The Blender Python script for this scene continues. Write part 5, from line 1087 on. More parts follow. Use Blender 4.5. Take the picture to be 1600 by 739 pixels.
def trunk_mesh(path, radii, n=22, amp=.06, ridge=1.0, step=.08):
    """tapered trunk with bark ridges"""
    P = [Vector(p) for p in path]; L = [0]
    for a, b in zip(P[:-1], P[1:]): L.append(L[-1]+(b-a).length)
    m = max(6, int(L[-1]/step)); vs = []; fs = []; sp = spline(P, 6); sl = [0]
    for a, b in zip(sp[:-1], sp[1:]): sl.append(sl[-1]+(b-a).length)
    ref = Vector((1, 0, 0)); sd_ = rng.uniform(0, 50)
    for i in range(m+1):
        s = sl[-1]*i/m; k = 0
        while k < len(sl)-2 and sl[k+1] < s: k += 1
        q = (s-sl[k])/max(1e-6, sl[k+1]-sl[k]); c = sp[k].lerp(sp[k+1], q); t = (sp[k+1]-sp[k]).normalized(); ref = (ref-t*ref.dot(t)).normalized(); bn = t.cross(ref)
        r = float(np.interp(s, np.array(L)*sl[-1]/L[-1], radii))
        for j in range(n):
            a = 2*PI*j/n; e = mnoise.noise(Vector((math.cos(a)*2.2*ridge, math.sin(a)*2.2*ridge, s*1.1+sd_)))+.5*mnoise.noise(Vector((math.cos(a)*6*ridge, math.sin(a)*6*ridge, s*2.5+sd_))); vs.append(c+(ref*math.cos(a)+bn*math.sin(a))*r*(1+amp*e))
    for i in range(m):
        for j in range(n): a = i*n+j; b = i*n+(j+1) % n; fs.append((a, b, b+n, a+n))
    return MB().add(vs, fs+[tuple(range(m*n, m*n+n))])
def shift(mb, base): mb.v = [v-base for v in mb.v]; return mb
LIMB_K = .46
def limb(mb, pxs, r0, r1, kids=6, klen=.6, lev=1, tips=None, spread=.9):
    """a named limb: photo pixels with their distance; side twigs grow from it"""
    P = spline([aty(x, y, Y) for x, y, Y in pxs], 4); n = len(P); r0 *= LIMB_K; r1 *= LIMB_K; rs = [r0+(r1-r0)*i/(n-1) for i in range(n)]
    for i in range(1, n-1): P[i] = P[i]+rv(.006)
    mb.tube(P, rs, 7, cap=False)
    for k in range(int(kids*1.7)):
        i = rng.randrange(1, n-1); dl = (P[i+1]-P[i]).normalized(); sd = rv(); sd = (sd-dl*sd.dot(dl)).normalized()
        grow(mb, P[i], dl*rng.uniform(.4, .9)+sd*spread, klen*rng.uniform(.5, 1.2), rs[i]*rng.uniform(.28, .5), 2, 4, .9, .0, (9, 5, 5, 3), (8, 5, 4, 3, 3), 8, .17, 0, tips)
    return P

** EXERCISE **
Extract the complete listing verbatim.

** ANSWER TO THE EXERCISE **
The Blender Python script for this scene continues. Write part 5, from line 1087 on. More parts follow. Use Blender 4.5. Take the picture to be 1600 by 739 pixels.
def trunk_mesh(path, radii, n=22, amp=.06, ridge=1.0, step=.08):
    """tapered trunk with bark ridges"""
    P = [Vector(p) for p in path]; L = [0]
    for a, b in zip(P[:-1], P[1:]): L.append(L[-1]+(b-a).length)
    m = max(6, int(L[-1]/step)); vs = []; fs = []; sp = spline(P, 6); sl = [0]
    for a, b in zip(sp[:-1], sp[1:]): sl.append(sl[-1]+(b-a).length)
    ref = Vector((1, 0, 0)); sd_ = rng.uniform(0, 50)
    for i in range(m+1):
        s = sl[-1]*i/m; k = 0
        while k < len(sl)-2 and sl[k+1] < s: k += 1
        q = (s-sl[k])/max(1e-6, sl[k+1]-sl[k]); c = sp[k].lerp(sp[k+1], q); t = (sp[k+1]-sp[k]).normalized(); ref = (ref-t*ref.dot(t)).normalized(); bn = t.cross(ref)
        r = float(np.interp(s, np.array(L)*sl[-1]/L[-1], radii))
        for j in range(n):
            a = 2*PI*j/n; e = mnoise.noise(Vector((math.cos(a)*2.2*ridge, math.sin(a)*2.2*ridge, s*1.1+sd_)))+.5*mnoise.noise(Vector((math.cos(a)*6*ridge, math.sin(a)*6*ridge, s*2.5+sd_))); vs.append(c+(ref*math.cos(a)+bn*math.sin(a))*r*(1+amp*e))
    for i in range(m):
        for j in range(n): a = i*n+j; b = i*n+(j+1) % n; fs.append((a, b, b+n, a+n))
    return MB().add(vs, fs+[tuple(range(m*n, m*n+n))])
def shift(mb, base): mb.v = [v-base for v in mb.v]; return mb
LIMB_K = .46
def limb(mb, pxs, r0, r1, kids=6, klen=.6, lev=1, tips=None, spread=.9):
    """a named limb: photo pixels with their distance; side twigs grow from it"""
    P = spline([aty(x, y, Y) for x, y, Y in pxs], 4); n = len(P); r0 *= LIMB_K; r1 *= LIMB_K; rs = [r0+(r1-r0)*i/(n-1) for i in range(n)]
    for i in range(1, n-1): P[i] = P[i]+rv(.006)
    mb.tube(P, rs, 7, cap=False)
    for k in range(int(kids*1.7)):
        i = rng.randrange(1, n-1); dl = (P[i+1]-P[i]).normalized(); sd = rv(); sd = (sd-dl*sd.dot(dl)).normalized()
        grow(mb, P[i], dl*rng.uniform(.4, .9)+sd*spread, klen*rng.uniform(.5, 1.2), rs[i]*rng.uniform(.28, .5), 2, 4, .9, .0, (9, 5, 5, 3), (8, 5, 4, 3, 3), 8, .17, 0, tips)
    return P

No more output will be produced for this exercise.